『失われた地図』(☆3.6)  著者:恩田陸

イメージ 1

直木賞受賞第一作! “恩田ワールド”全開のエンターテインメント長編

錦糸町、川崎、上野、大阪、呉、六本木・・・・・・。
日本各地の旧軍都に発生すると言われる「裂け目」。
かつてそこに生きた人々の記憶が形を成し、現代に蘇る。
鮎観の一族は代々、この「裂け目」を封じ、記憶の化身たちと戦う“力”を持っていた。
彼女と同じ一族の遼平もまた、同じ力を有した存在だった。
愛し合い結婚した二人だが、息子、俊平を産んだことから運命の歯車は狂いはじめ・・・・・・。

――新時代の到来は、闇か、光か。
Amazonより

日本全国に突如現れる謎の裂け目。そこからは「グンカ」と呼ばれる謎の亡霊が湧き出てくる。裂け目を塞ぎグンカを倒す役目を持つ「見える一族」。

 第1話である「錦糸町コマンド」に登場するグンカは軍服を着ている。その名前の響きと併せて、「グンカ」の正体をいわゆる近現代、特に太平洋戦争前後の軍人の怨霊的なものなのかな、と思ったら、第3話の「上野ブラッディ」では、江戸末期の方々(彰義隊)が登場する。

 どうやらグンカは時代そのものとは関係ないらしい。
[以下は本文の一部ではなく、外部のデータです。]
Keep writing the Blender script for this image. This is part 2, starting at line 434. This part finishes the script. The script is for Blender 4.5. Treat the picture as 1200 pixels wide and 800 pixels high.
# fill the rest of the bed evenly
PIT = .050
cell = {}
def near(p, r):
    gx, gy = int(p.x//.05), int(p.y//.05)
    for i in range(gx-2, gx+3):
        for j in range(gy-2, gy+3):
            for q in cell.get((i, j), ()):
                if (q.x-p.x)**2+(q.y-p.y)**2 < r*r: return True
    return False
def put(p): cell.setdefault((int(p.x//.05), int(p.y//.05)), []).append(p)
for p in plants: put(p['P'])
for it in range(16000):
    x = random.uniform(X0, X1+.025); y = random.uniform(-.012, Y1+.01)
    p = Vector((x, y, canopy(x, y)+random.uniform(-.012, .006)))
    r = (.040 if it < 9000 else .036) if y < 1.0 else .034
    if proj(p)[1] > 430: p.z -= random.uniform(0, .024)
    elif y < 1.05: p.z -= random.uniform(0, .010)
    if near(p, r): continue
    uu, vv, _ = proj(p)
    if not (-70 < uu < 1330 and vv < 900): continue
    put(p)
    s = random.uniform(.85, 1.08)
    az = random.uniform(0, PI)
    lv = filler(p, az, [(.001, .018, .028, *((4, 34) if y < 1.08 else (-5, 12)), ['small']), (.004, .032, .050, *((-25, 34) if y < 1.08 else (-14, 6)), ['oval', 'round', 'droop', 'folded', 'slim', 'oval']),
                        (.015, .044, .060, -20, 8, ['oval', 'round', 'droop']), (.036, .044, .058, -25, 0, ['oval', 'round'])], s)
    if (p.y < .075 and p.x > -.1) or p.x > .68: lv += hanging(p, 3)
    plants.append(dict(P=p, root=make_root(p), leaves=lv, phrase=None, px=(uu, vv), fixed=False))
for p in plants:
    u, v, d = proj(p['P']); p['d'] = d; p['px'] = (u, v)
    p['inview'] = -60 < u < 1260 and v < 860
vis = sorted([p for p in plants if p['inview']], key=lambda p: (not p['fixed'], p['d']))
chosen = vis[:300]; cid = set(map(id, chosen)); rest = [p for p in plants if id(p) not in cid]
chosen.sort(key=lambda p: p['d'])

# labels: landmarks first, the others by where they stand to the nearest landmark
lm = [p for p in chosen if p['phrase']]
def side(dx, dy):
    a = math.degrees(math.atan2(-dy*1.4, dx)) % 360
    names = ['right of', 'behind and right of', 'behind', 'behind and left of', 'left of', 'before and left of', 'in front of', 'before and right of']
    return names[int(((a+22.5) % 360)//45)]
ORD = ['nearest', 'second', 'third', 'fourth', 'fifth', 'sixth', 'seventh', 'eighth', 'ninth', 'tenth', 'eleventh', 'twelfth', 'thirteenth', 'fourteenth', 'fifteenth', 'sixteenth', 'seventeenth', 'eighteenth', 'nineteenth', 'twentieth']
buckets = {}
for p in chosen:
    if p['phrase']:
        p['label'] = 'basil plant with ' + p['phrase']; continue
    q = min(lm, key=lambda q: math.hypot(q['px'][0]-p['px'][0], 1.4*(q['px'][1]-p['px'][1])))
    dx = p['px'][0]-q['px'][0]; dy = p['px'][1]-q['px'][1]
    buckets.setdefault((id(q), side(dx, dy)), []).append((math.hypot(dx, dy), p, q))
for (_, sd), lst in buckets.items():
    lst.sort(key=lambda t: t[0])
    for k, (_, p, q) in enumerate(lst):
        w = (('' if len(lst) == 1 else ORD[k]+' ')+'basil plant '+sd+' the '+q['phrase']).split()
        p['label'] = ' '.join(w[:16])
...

作中の説明(独白)によると、グンカは「抑圧されたルサンチマン、抑圧された自己愛。常におのれの不遇の責任転嫁先を探す不満」が集積した場所に登場するという。どうやらグンカというは未練(?)を残したモノを取り憑き利用する、あるいは操るモノの総称ということでしょうか。

 と、そんな世界観の物語を何の説明も無く、さも当然のように目の前に拡げいていくストーリー展開は、恩田さんらしい「投げっぱなしスタイル」の作風。そういう意味では、「蜜蜂と遠雷」から恩田さんに入った人は次にこの作品には行かないほうがいいだろう、と大多数の恩田さんファンがアドバイスするんじゃないかという系統でしょう。

 構成としては連作短編集という形でいいと思いますが、一話ごとに語り手を変えることによって、グンカの位置付けやそれを巡る様々な事象、さらには主人公たちの心の揺れ動きがくっきりと浮き上がってきます。
 それにもかかわらず、物語の柱はどこまで進んでも掴めない。なぜ主人公たちはグンカを見ることが出来るのか、裂け目はなぜ現れるのか、グンカの増殖を止めなければどうなるのか、はっきりと語られることは最後までありません。

 ほかにも、呉の街でグンカに追い詰められた主人公たちの前に突如現れグンカを一掃したあの「戦艦」や、最終話「六本木クライシス」のラストに登場する人物の存在意義など、語られなかった出来事が溢れています。
 語られなさすぎて、この作品の裏側には現代という時代、あるいは現代における男女の関係を「グンカ」として偶像化させた比喩的な物語でないか、とすら思いました。多分そんなことはありませんが。

 それにしても、余りにも投げっぱなしな上にラストのあの展開は、続編がありそうな雰囲気。もしかしたら続編の情報とかでているんでしょうか?

 でも、この物語はなんとなくここで終わるのが案外キレイなのかもしれない。この意図的に説明を省略されている物語に理屈がついてしまうと、もしかしたら普通に面白いだけのストーリーになってしまう気がします。
 この作品が面白いか面白くないかはかなり好みが分かれると思いますが、その賛否両論の世界もまた恩田ワールドなんだろう。